The SRO's behavior is beyond the pale, but I'm giving that teacher a major side-eye as well for calling him into the classroom in the first place. You lose everything the second you do that when there isn't something serious like a fistfight actively happening.
I've had to call admin into my classroom before. If it's something like a kid refusing to work and grossly disrupting the other 29 kids, causing a ruckus (most likely because they're on drugs), I send an email or text to my grade level admin and they come in. For fights or emergencies (which, in my 12 years at my school, I've seen like 3 on our hallway), I have a red panic button and every admin and the SRO rushes in. I have to say, our SRO is amazing. We had a real shit head "cop" cop (cop 'stache and all) who was there and barked at the kids years ago. Our current SRO fosters relationships with kids he sees struggling. He works with them starting in 6th grade, and offers incentives to those who came to our school in trouble (like getting the PTA and his PD to sponsor funds for trips to Washington, DC). If you're going to place cops in a school environment, send in your best hostage negotiators and those that can empathize, not attack dogs.
No matter what the student did before the video, this is a failed interaction. Period. That girl will never be able to attend that class again without shutting down because of what happened. Her classmates won't forget this, and their learning (not to mention their emotional health and any sense of trust they had in that teacher) will be negatively impacted.
There were days when I wanted to scream at a kid, and there were days when I wished I could have forced one of them to do something. YOU CAN'T DO THAT. Not only is it horribly abusive, but it doesn't fucking work in the long run. The only things that work are patience and an ability to see past a short-term behavior issue and focus on developing long-term relationships with kids that (fairly quickly, in my experience) deter the short-term crap completely.
The SRO's behavior is beyond the pale, but I'm giving that teacher a major side-eye as well for calling him into the classroom in the first place. You lose everything the second you do that when there isn't something serious like a fistfight actively happening.

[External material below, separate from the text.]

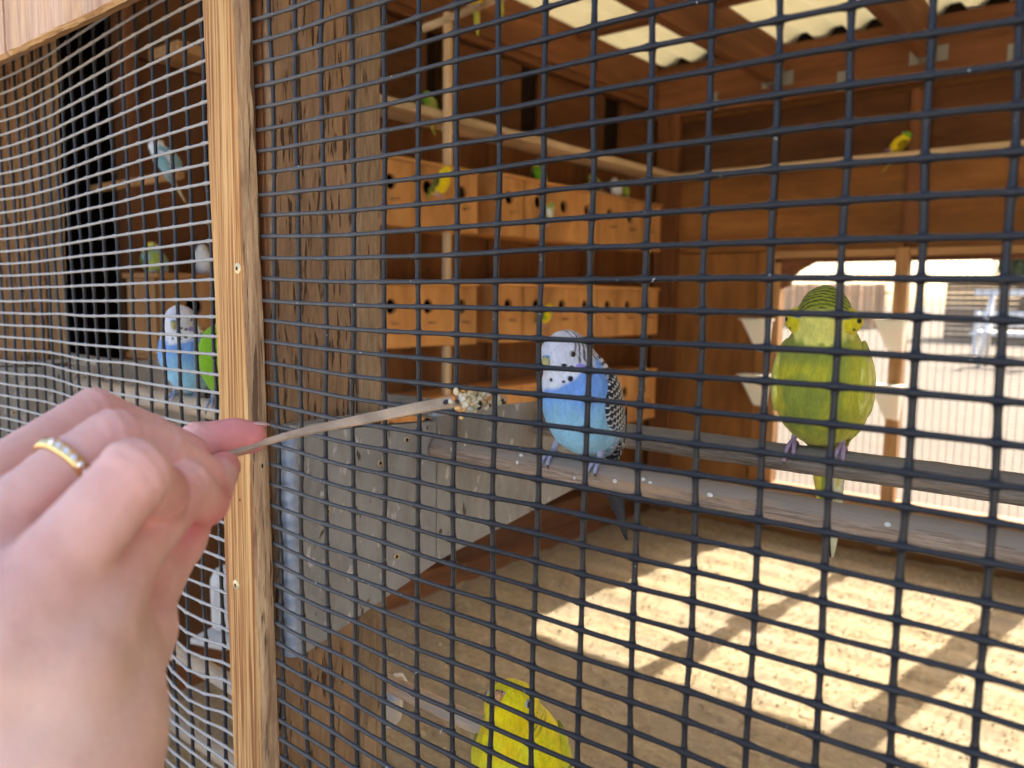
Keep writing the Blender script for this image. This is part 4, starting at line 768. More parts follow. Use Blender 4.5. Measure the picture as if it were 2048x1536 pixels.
def head_color(P, hc, f, u, cap, mask, dark, pale, violet, spots=True, capx=0.30, zb=(0.22, -0.02), fq=44):
    """returns colour and weight of the head markings"""
    f = nrm(f); u = np.array(u, float); u = nrm(u-f*(u@f)); s = np.cross(f, u)
    D = P-hc; R = np.linalg.norm(D, axis=1); d = D/R[:, None]; cf, cu, cs = d@f, d@u, d@s
    col = np.tile(cap, (len(P), 1)).astype(float)
    # barring behind the eye and on the nape
    ang = np.arccos(np.clip(cf*0.9+cu*0.30, -1, 1)); wig = (vnoise(P, 420, 3)-0.5)*0.55
    st = np.sin(ang*fq+wig*5.0+np.abs(cs)*3.0); bar = sstep(0.0, 0.5, st)*0.9
    zone = sstep(zb[0], zb[1], cf+capx*np.clip(cu-0.2, 0, 1))*sstep(-0.75, -0.35, cu)
    col = mixc(col, mixc(np.tile(pale, (len(P), 1)), np.tile(dark, (len(P), 1)), bar), zone)
    mk = sstep(-0.15, -0.4, cu)*sstep(-0.35, -0.05, cf); col = mixc(col, np.tile(mask, (len(P), 1)), mk)
    if spots:
        vp = np.exp(-(((cu+0.42)/0.16)**2+((cf-0.12)/0.20)**2))*(np.abs(cs) > 0.45); col = mixc(col, np.tile(violet, (len(P), 1)), np.clip(vp*1.3, 0, 1)*0.9)
        for (a, b_) in ((-0.66, 0.28), (-0.78, 0.10), (-0.55, 0.02)):
            for sg in (-1, 1):
                tgt = nrm(f*b_+u*a+s*sg*(0.68 if a > -0.7 else 0.55)); q = np.linalg.norm(d-tgt, axis=1); col = mixc(col, np.tile([0.015, 0.015, 0.03], (len(P), 1)), sstep(0.17, 0.10, q))
    return col
def cheek_paint(P, c, hc, f, u, s, hr):
    for sg in (-1, 1):
        C = np.array([hc[0]+sg*0.0190, hc[1]-0.0035, hc[2]-0.0045]); q = np.linalg.norm(P-C, axis=1)
        c = mixc(c, np.tile(lin(222, 205, 40), (len(P), 1)), sstep(0.0090, 0.0070, q)); b = np.linalg.norm((P-(C+[-sg*0.0045, -0.003, 0.0030]))/[0.0038, 0.006, 0.0019], axis=1); c = mixc(c, np.tile(lin(95, 125, 180), (len(P), 1)), sstep(1.15, 0.8, b))
        for dx, dz, r in ((0.0040, 0.0005, 0.0015), (0.0046, -0.0030, 0.0010), (0.0010, -0.0050, 0.0009)):
            b = np.linalg.norm((P-(C+[sg*dx, -0.0055, dz]))*[1, 0.4, 1], axis=1); c = mixc(c, np.tile([0.012, 0.015, 0.01], (len(P), 1)), sstep(r+0.0006, r, b))
    return c
def scallops(P, A, B, base, dark, n=230):
    """overlapping covert feathers: dark centres with pale rims in staggered rows; A along, B across"""
    a = P@nrm(A)*n; b_ = P@nrm(B)*n*1.25; row = np.floor(a); fa = a-row; bb = b_+0.5*(row % 2); fb = bb-np.floor(bb)-0.5
    rim = fa-(0.95-2.2*fb**2); w = sstep(-0.28, -0.10, rim)*sstep(0.16, 0.02, rim)
    return mixc(np.tile(dark, (len(P), 1)), np.tile(base, (len(P), 1)), np.clip(w+(rim > 0.02)*0.0, 0, 1))
def budgie(name, label, loc, rotz, K, res=0.0009, group=None, scale=1.0, tilt=0.0, tiltx=0.0):
    t = thing(name, label, "budgerigar", loc, rotz, group); t.scale = (scale, scale, scale*K.get('zs', 1.0)); t.rotation_euler = (tilt, tiltx, rotz)
    hc = np.array(K['head'], float); hr = K.get('hr', 0.0152); f = nrm(K['face']); u = np.array(K.get('up', (0, 0, 1)), float); u = nrm(u-f*(u@f)); s = np.cross(f, u)
    S = SDF((-0.042, -0.036, -0.012), (0.042, 0.048, 0.112), res)
    for c, r, k in K['body']: S.ell(c, r, None, k)
    S.ell(hc, (hr, hr, hr), None, 0.007)
    if K.get('cheeks'):
        for sg in (-1, 1): S.ell((hc[0]+sg*0.0180, hc[1]-0.0030, hc[2]-0.0045), (0.0062, 0.0062, 0.0068), None, 0.005)
    S.ell(hc+f*hr*0.42-u*hr*0.12, (hr*0.72,)*3, None, 0.006)
    V, F = S.mesh()
    q = (vnoise(V*np.array([1, 1, 0.35]), 420, 2)-0.5)*0.0007+(vnoise(V, 130, 6)-0.5)*0.0009; c0 = np.array([0, 0.004, 0.045]); V = V+(V-c0)/np.linalg.norm(V-c0, axis=1)[:, None]*q[:, None]
    part("body", mesh_from(V, F, M_feather, colors=K['color'](V, hc, f, u, s)), t)
    # wings: a thin layer lying on the body, cut to the shape of a folded wing
    bF = S.F.copy()
    for sg in (-1, 1):
        W = SDF((-0.042, -0.036, -0.012), (0.042, 0.048, 0.112), res); wx = K.get('wx', 0.0235)
        rot = np.array(Matrix.Rotation(-0.38, 3, 'X') @ Matrix.Rotation(sg*0.25, 3, 'Z')).astype(float)
        W.ell((sg*wx, K.get('wy', 0.0120), 0.044), (0.0125, 0.0185, 0.0250), rot, 0.003); W.ell((sg*wx*0.72, 0.0215, 0.022), (0.0095, 0.0125, 0.0250), rot, 0.006)
        a_ = np.maximum(W.F, bF-0.0022); h_ = np.clip(0.5+0.5*(W.F-(bF-0.0022))/0.0012, 0, 1); W.F = (a_+0.0012*h_*(1-h_)).astype(np.float32)
        W.cap((sg*0.0135, 0.0270, 0.010), (sg*0.005, 0.036, -0.010), 0.0050, 0.0016, 0.003)
        V, F = W.mesh(); wg = part("wing", mesh_from(V, F, M_feather, colors=K['wing'](V)), t)
        if K.get('detail'):
            for j in range(7):   # flight feathers, layered along the rear edge
                a = np.array([sg*(0.0262-0.0016*j), 0.015+0.0016*j, 0.036-0.0040*j]); e = np.array([sg*(0.0105-0.0010*j), 0.0325+0.0008*j, -0.002-0.0026*j])
                P = np.array([a, a*0.6+e*0.4+[sg*0.0012, 0.0008, 0], a*0.25+e*0.75+[sg*0.0008, 0, 0], e])
                part("flight_feather", tube_me(P, [0.0022, 0.0034, 0.0030, 0.0009], K['quill'][j % 2], 8, 0.28), wg)
    # tail: overlapping long feathers
    tb = np.array(K.get('tail0', (0, 0.024, 0.008))); te = np.array(K['tail'])
    for j in range(6):
        w = (j-2.5); L = 1-0.13*abs(w) if j not in (2, 3) else 1.0; e = tb+(te-tb)*L+np.array([w*0.0012, 0.0006*abs(w), 0])
        P = np.array([tb+[w*0.0013*K.get('tw', 1.0)**2, 0.0, 0.004], tb*0.5+e*0.5+[w*0.0012*K.get('tw', 1.0), 0.0005*j, 0], tb*0.15+e*0.85+[w*0.0009, 0, 0], e])
        part("tail_feather", tube_me(P, [q_*K.get('tw', 1.0) for q_ in (0.0030, 0.0032, 0.0026, 0.0007)], K['tailm'][j % len(K['tailm'])], 8, 0.35), t)
    # beak, cere, eyes
    bp = hc+f*hr*(1.06 if not K.get('cheeks') else 1.02)-u*hr*0.22; R3 = np.stack([s, f, u], 1)
    bk = part("beak", tube_me([bp+u*0.0025, bp+f*0.0022+u*0.001, bp+f*0.0028-u*0.002, bp+f*0.0012-u*0.0052], [0.0030, 0.0031, 0.0023, 0.0005], K['beak'], 12), t)
    v, fc = blob_geo(bp+u*0.0036+f*0.0006, (0.0036, 0.0019, 0.0019), 12, 8, R3); part("cere", mesh_from(v, fc, K['cere']), t)
    for sg in (-1, 1): 
        v, fc = blob_geo(bp+u*0.0041+f*0.0023+s*sg*0.0016, (0.0005,)*3, 6, 4); part("nostril", mesh_from(v, fc, M_dark), t)
        ep = hc+s*sg*hr*0.86+f*hr*0.50+u*hr*0.10
        v, fc = blob_geo(ep, (0.0016, 0.0027, 0.0026), 14, 8, R3); e_ = part("eye_ring", mesh_from(v, fc, M_iris), t)
        v, fc = blob_geo(ep+(s*sg*0.75+f*0.3)*0.0011, (0.0014, 0.0019, 0.0019), 12, 8, R3); part("eye", mesh_from(v, fc, M_eye), e_)
    # feet with two toes forward and two back, curled round the perch
    pr = K.get('pr', 0.0094)
    for fx in K.get('feet', (-0.014, 0.014)):
        sg = 1 if fx > 0 else -1
        ft = part("leg", tube_me([(fx*0.75, 0.006, 0.020), (fx*0.92, 0.003, 0.009), (fx, 0.0, 0.0035)], [0.0042, 0.0026, 0.0019], K['foot'], 10), t)
        for k, (dx, back) in enumerate(((-0.0032, 0), (0.0030, 0), (-0.0022, 1), (0.0022, 1))):
            sgn = 1 if back else -1; rr = pr+0.0012; an = np.linspace(0.05, 1.55 if k % 2 == 0 else 1.25, 6)
            P = [(fx, 0.0, 0.0030)]+[(fx+dx*(0.35+0.65*i/5), sgn*rr*math.sin(a), -pr+rr*math.cos(a)+0.0002) for i, a in enumerate(an)]
            part("toe", tube_me(P, [0.0017, 0.0017, 0.0015, 0.0016, 0.0013, 0.0014, 0.0011], K['foot'], 8), ft)
            e = np.array(P[-1]); part("claw", tube_me([e, e+[0, -0.0003*sgn, -0.0016], e+[0, -0.0014*sgn, -0.0028]], [0.0008, 0.0006, 0.0002], M_claw, 6), ft)
    return t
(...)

I've had to call admin into my classroom before. If it's something like a kid refusing to work and grossly disrupting the other 29 kids, causing a ruckus (most likely because they're on drugs), I send an email or text to my grade level admin and they come in. For fights or emergencies (which, in my 12 years at my school, I've seen like 3 on our hallway), I have a red panic button and every admin and the SRO rushes in. I have to say, our SRO is amazing. We had a real shit head "cop" cop (cop 'stache and all) who was there and barked at the kids years ago. Our current SRO fosters relationships with kids he sees struggling. He works with them starting in 6th grade, and offers incentives to those who came to our school in trouble (like getting the PTA and his PD to sponsor funds for trips to Washington, DC). If you're going to place cops in a school environment, send in your best hostage negotiators and those that can empathize, not attack dogs.
Calling in admin is totally different from calling in an SRO. And the more I think about this, the more I 110% agree with what I bolded in your post. SROs need to engage in community policing--developing relationships within a school community, particularly with those members who are in the most vulnerable positions.
So, the sheriff said THIS earlier today--that the officer has been dating a Black woman. *sigh* I'm sure the "He has Black friends" comment is coming up next.